Because this process is largely invisible to consumers, there's very little public understanding of how it devastates lives — and very little pressure to regulate it.

"Compared to European Union, for example, which does have some fairly robust general data protection regulation, there's pretty much nothing here in this country — and especially nothing that's specific to the automobile world to prevent cars from spying on us," added Ross. "[Even when you simply] plug your iPhone into a next-generation car, the automaker is sucking out all that data — potentially everything on your phone, even your conversations. There's nothing to stop them from doing it, and that worth a lot of money to them. Potentially more than the value of selling a car itself."

Livingston was careful to note that "surveillance capitalism is not in any way, shape, or form limited to the car." Nevertheless, she said, "the car is a really excellent arena from which to start to understand the profit that stands to be made through the commodification of human behavior as it interacts with the machine. and also the way that helps create greater and greater surveillance upon public space, including on the road."

Why Americans still love their cars — even when they put them in jail

Despite all the ways that automobiles help put U.S. residents in debt, in jail, and under constant surveillance, Livingston and Ross say that many of the formerly incarcerated people they interviewed for their book still love their vehicles — and that we can't unwind these dangerous systems unless we acknowledge that.

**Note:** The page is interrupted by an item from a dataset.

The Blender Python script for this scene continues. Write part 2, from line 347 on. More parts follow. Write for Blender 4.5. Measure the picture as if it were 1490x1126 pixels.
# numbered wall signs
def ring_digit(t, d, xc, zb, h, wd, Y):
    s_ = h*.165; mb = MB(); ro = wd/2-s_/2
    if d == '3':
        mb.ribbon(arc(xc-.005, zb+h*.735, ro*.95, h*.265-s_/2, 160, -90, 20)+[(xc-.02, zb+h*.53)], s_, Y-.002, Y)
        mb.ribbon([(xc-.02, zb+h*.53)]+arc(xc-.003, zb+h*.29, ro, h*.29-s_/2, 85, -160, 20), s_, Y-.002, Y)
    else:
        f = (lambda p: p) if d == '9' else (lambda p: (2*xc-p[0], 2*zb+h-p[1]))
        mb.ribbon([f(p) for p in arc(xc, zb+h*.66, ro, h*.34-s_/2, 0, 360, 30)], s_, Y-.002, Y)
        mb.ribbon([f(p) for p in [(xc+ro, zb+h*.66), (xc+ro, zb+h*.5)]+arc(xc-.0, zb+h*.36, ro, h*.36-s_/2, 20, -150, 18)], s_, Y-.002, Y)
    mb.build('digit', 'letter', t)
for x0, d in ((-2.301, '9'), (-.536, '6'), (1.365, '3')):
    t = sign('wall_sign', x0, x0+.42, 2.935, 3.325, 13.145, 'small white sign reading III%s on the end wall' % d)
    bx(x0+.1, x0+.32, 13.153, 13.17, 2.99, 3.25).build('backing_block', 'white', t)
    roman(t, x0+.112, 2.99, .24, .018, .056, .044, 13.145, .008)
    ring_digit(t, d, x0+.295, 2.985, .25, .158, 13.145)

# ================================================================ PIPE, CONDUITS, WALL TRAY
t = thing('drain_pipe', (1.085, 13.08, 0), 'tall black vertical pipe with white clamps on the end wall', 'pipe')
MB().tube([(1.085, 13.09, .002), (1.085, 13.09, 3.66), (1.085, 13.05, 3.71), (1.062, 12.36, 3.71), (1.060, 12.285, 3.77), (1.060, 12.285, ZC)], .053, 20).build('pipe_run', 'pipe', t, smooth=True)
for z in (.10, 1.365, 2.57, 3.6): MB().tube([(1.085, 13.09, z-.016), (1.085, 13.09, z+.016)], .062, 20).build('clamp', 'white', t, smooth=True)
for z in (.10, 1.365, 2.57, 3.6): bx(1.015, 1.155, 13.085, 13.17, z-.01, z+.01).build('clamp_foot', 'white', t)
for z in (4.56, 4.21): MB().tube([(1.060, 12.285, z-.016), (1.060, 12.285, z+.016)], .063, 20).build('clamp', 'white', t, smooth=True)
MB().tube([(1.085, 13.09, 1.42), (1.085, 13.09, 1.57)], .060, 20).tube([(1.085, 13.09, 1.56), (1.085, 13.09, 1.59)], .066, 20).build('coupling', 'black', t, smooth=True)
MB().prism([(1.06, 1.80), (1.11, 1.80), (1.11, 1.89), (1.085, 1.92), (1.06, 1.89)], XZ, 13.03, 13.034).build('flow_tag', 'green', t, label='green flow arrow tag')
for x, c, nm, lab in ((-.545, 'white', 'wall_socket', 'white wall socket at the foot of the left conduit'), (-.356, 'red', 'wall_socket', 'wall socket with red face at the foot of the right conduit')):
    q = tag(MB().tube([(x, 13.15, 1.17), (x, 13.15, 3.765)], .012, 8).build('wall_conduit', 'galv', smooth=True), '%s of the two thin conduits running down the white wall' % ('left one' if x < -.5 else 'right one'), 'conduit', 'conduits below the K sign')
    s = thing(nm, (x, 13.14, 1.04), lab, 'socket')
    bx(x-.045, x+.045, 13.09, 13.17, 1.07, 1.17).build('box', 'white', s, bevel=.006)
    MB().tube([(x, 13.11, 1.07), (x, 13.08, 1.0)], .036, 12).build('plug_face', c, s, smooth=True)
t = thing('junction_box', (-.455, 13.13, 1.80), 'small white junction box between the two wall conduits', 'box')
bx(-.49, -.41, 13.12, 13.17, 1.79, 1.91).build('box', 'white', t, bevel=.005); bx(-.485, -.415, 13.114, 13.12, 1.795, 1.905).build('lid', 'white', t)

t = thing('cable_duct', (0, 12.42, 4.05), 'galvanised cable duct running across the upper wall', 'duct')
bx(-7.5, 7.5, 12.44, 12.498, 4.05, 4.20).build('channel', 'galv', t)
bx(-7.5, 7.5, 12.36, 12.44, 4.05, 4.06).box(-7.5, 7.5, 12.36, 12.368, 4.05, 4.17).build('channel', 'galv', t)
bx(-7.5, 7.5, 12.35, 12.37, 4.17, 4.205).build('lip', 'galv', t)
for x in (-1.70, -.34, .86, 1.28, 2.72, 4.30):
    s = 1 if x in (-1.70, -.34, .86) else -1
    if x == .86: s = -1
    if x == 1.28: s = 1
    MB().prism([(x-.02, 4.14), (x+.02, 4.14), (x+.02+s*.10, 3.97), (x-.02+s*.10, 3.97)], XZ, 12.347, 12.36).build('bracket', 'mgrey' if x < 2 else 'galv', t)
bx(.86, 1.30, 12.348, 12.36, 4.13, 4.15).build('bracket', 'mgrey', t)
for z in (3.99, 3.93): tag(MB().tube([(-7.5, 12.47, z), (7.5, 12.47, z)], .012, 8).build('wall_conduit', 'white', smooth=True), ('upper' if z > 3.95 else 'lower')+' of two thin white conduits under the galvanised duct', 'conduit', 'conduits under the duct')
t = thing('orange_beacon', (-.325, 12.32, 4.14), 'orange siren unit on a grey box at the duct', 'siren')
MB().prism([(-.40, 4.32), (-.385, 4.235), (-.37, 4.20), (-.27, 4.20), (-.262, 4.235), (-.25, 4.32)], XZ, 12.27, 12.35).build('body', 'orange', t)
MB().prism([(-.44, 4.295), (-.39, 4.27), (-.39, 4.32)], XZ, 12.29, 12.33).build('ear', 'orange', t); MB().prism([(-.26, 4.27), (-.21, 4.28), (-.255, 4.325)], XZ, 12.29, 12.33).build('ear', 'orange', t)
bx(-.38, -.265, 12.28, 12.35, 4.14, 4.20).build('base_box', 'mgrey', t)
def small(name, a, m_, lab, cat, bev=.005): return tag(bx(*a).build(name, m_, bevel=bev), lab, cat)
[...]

"For the formerly incarcerated people that we talked to, it was easy to see where their affection and feelings for their cars came from," said Livingston. "First of all, immobility is at the core of the US penal system. People are held in cages — literal cages, unable to move, unable to see the sky, held in place often for years at a time. And a car is the opposite of that. It is the freedom to move and to come and go as you want and as you see fit. Though, of course, the reality doesn't always match that fantasy."

To change that reality, the authors says it's not enough just to regulate predatory auto loans, radically rethink our approach to traffic safety, and end the corrosive cycle of fines and fees that traps countless low-income drivers in poverty or worse. We also need to create mobility alternatives that people love more than private cars — and that will be no easy task.

"I know it's obvious, but we need better systems of public transportation within this country," added Livingston. "And they also need to be pleasurable; they need to be aesthetic; they need to offer us something that makes us want to use them ... There's no one set of solutions. [It will take] a kind of interplay to slowly unlock the vise grip that we've created for ourselves."